METAFISICA, LIBRO IV, capitolo 2: la multivocità dell’ente

Set 04

Oggi inizierò a trattare del secondo capitolo del libro IV (Gamma) della Metafisica. Il titolo riportato da Zanatta è “la multivocità dell’ente e la sostanza”. La prima frase di questa suddivisione operata dai critici è molto nota:

L’ente si dice in molti sensi, però in riferimento ad un’unità, ossia in riferimento a una qualche natura unica e non omonimamente […].

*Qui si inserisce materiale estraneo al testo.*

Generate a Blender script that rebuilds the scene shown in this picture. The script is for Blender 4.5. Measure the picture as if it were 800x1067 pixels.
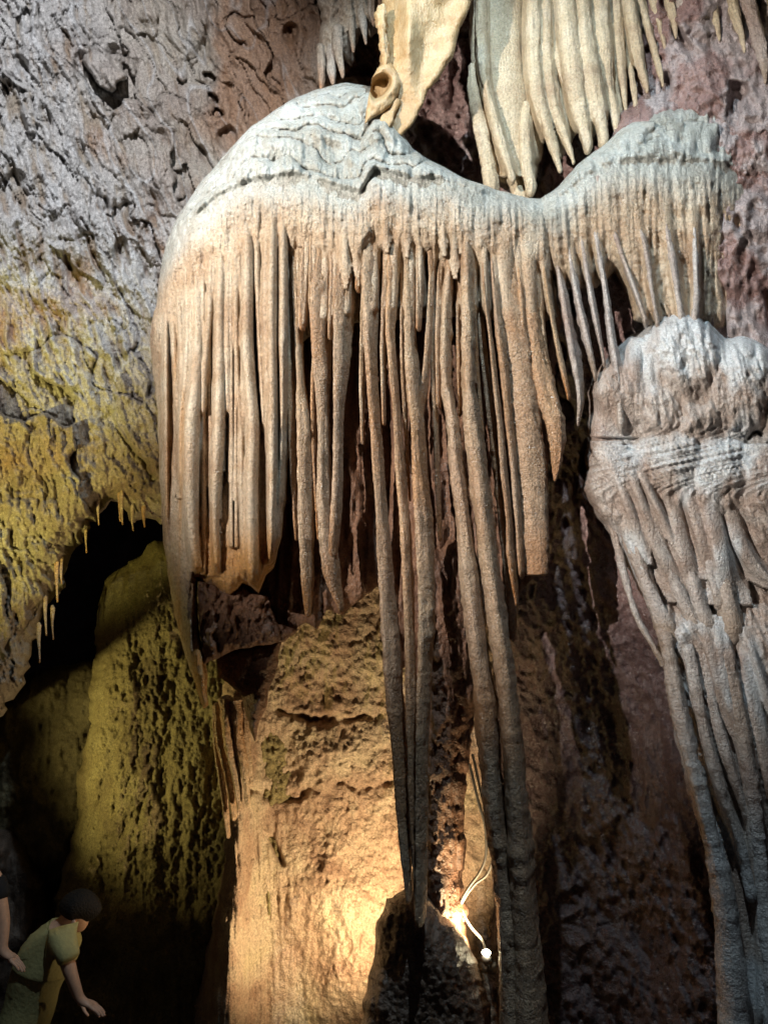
import bpy, bmesh, math, random
import numpy as np
from mathutils import Vector
random.seed(7)
rng = np.random.default_rng(7)
scene = bpy.context.scene
COL = scene.collection
for o in list(bpy.data.objects):
    bpy.data.objects.remove(o)

# ------------------------------------------------------------------ camera
PITCH = math.radians(8.0); CZ = 3.2; F = 770.0; W0, H0 = 800.0, 1067.0
SP, CP = math.sin(PITCH), math.cos(PITCH)
cd = bpy.data.cameras.new('camera')
cd.sensor_fit = 'VERTICAL'; cd.sensor_height = 36.0; cd.lens = 36.0 * F / H0
cd.clip_start = 0.05; cd.clip_end = 200.0
cam = bpy.data.objects.new('camera', cd); COL.objects.link(cam)
cam.location = (0, 0, CZ); cam.rotation_euler = (math.radians(90) + PITCH, 0, 0)
scene.camera = cam

# ------------------------------------------------------------------ world (a cave: almost no sky light)
world = bpy.data.worlds.new('World'); scene.world = world; world.use_nodes = True
bg = world.node_tree.nodes['Background']
bg.inputs[0].default_value = (0.80, 0.72, 0.85, 1); bg.inputs[1].default_value = 0.012

def at(px, py, Y):
    """photo pixel + horizontal distance Y (m) -> world point"""
    px = np.asarray(px, float); py = np.asarray(py, float); Y = np.asarray(Y, float)
    u = (px - W0 / 2) / F; v = (H0 / 2 - py) / F
    t = Y / (CP - SP * v)
    return np.stack([t * u, Y + 0 * t, CZ + t * (SP + CP * v)], -1)
# ------------------------------------------------------------------ the cave's show lighting and an added pillar fill
def spot(name, loc, target, energy, color, angle, blend, size):
    l = bpy.data.lights.new(name, 'SPOT'); l.energy = energy; l.color = color
    l.spot_size = math.radians(angle); l.spot_blend = blend; l.shadow_soft_size = size
    o = bpy.data.objects.new(name, l); COL.objects.link(o); o.location = loc
    d = Vector(target) - Vector(loc); o.rotation_euler = d.to_track_quat('-Z', 'Y').to_euler()
    return o
spot('main_floodlight', (-3.1, -0.2, 5.1), (0.6, 4.2, 5.22), 1950, (1.0, 0.92, 0.82), 56, 0.75, 0.03)
spot('ceiling_floodlight', (0.5, 2.2, 8.5), (0.6, 4.3, 5.0), 520, (0.72, 0.90, 1.0), 90, 0.8, 0.03)
spot('wall_floodlight', (-0.6, 0.4, 7.2), (-2.3, 4.8, 6.7), 1200, (0.93, 0.95, 1.0), 60, 0.9, 0.03)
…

Ad ogni cosa si può dare il nome di “ente” (nome che, come ricorda Zanatta, in greco è la sostantivazione del participio presente del verbo essere) poiché ogni cosa in qualche modo partecipa all’essere o al non essere. Le cose a cui viene dato il nome ente però sono diverse (di fatto ogni cosa) e nasce quindi il problema dell’omonimia, cioè un solo nome per molti oggetti e quindi con significati diversi. Questa però, proseguendo con la citazione, è una omonimia in relazione all’unità, cioè all’ “uno” e coma si vedrà più avanti “essere” ed “uno” sono la stessa sostanza anche se è diversa la loro nozione. Detto altrimenti, ogni cosa si può dire che “è” e allo stesso tempo che è anche un “uno”, in quanto determinata, possedendo una essenza ed una forma (anche dire “il caos” corrisponde ad una determinazione e definizione specifica, in quanto il caos non è “il tavolo”, “la vita”, ecc.) e in questo senso vi è una comunanza e universalità di tutti gli enti. Nel caso di nomi collettivi si potrebbe obiettare che ad esempio “il bosco” sia un qualcosa che “è” ma non necessariamente un “uno”, piuttosto ad una moltitudine; per Aristotele il riferimento del bosco è sempre ad un certo bosco, poiché ricordiamo che le specie sono composte sempre dai loro individui e quindi quando un particolare bosco viene ad essere ecco che considerandolo come bosco è anche un uno. Come ricorda Zanatta, poi, l’uguaglianza degli oggetti con l’ente è tale poiché ci si riferisce sempre allo stesso significato di ente; essa non riguarda infatti il tipo di rapporto che gli enti (gli oggetti) intrattengono con l’ente (l’essere); stiamo infatti parlando di una omonimia (relazione allo stesso termine: in questo caso l’ “uno”) e non di una analogia (medesimo rapporto fra termini differenti). Aristotele, come di consueto, pone l’esempio della “salute” per specificare questo punto: noi diciamo salute “tutto ciò che è sano […] una cosa per il fatto di custodirla, un’altra per il fatto di produrla, un’altra ancora per il fatto di essere un segno della salute, una quarta perché è atta a riceverla […]”; anche questo è un esempio di omonimia rispetto ad un medesimo concetto che è la salute. Più avanti nel testo possiamo leggere:

Ebbene, come pure di tutte le cose sane vi è un’unica scienza, parimenti questo si verifica anche per le altre. Infatti, appartiene a un’unica scienza speculare non solo intorno alle cose che si dicono secondo un’unica <accezione>, ma anche intorno a quelle che si dicono in riferimento a un’unica natura, giacché anche queste in un certo modo si dicono secondo un’unica <accezione>. E’ chiaro, pertanto, che compete ad un’unica <scienza> studiare gli enti in quanto enti. In ogni caso, però, la scienza è, in senso proprio, di ciò che è primo, ossia di ciò da cui le altre cose dipendono e in forza di cui si dicono. Se dunque questa cosa è la sostanza, il filosofo dovrà possedere i principi e le cause delle sostanze.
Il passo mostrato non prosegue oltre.